Although it has not been possible to directly link individual BMPs with improvements in water quality, on the watershed basis, the cumulative impacts of BMPs and landscape modifications have resulted in a decrease in nitrate concentration and mass loading at the watershed.

The importance of landowner cooperation and commitment in a successful watershed project cannot be over emphasized. Producers were most willing to adopt practices requiring the least risk or which could be phased into their operations. Nutrient management based on soil type and yield potential was one such practice that producers often initiated on a small acreage the first year, then expanded the use in subsequent years as they gained confidence in the results. In some cases, such as animal waste management, producers adopted practices they hope will preclude additional regulations or will enable them to remain in compliance with changing requirements.

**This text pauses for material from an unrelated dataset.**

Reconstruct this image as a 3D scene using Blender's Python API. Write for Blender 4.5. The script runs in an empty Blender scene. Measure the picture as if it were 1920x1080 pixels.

Data indicate that, in general, current pesticide BMPs used by local producers are successful in maintaining ground water quality. The more frequent detection of nitrates and pesticides in residential wells as opposed to monitoring wells indicates that improper well construction and use contribute to the risk of contamination.

To document water quality improvements from BMP implementation on a watershed basis, it is preferable to:

• Have a commitment up-front from producers to maintain detailed records.
• Design land treatment tracking and water quality monitoring schemes that can be matched on hydrologic and temporal bases.
• Select a small watershed with the aim of reducing the time needed to detect changes in water quality.
• Isolate natural changes in a watershed, either gradual (beaver ponds) or catastrophic (hurricanes), which can mask improvements in water quality brought about by BMP implementation.
• Employ multiple approaches to monitoring in order to provide the best chance of obtaining meaningful results.
• Collect baseline water quality data to document the magnitude of change.
• Utilize a paired watershed design in which two similar watersheds are monitored for approximately 2 years to determine their relationship to each other (calibration period) and then BMPs are implemented in one of the watersheds (treatment watershed). A change in the relationship between the treatment and the control watershed indicates the water quality impact for the BMPs.